Con contadas excepciones ocasionales todos los políticos veneran las leyes y la justicia. Toma!, como que las unas han salido de sus manos (no estoy muy seguro si también de su cabeza, o de sus pies -a veces uno echa de menos a los pulpos, pues ya sabemos que al menos estos sí tienen pies y cabeza-). La otra, la justicia, también emerge del parlamento, es decir, del gobierno, por más que todos a coro celebren a Montesquieu y su división de poderes. Excepcionalmente, y sin que sirva de precedente, el político socialista Alfonso Guerra dijo en cierta ocasión una verdad: "Montesquieu ha muerto”.

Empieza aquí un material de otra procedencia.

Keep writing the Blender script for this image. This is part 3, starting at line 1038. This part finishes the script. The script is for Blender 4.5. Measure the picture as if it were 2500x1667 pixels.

Y ¿qué decir de las leyes que hacen los padres de la patria? Pues que como están para eso, para hacerlas, han de ocuparse en ello con denuedo, sin importar si son buenas, malas, oportunas, conflictivas, redundantes, aceptables, útiles, de antecedentes perniciosos, etc. La única condición que han de cumplir es que sean muchas. Y que a nadie se le ocurra corregir una que salió nefasta: ello equivaldría a admitir que alguno de esos padres se equivocó, cosa impensable! Ya decía Larra que en materia de alabanza no puede dejar de haber verdad y justicia. Y la obra de nuestros padres patricios no merece sino alabanzas.

¿Alguna vez se critica el contubernio que se traen Ejecutivo y Legislativo? Aquí me acude lo que se dice de los malos ingenieros mecánicos. Cuando tienen un problema y no saben como resolverlo, ponen un muelle. Pues igualito pasa con los políticos: para resolver un problema que no saben cómo atacar, hacen una ley.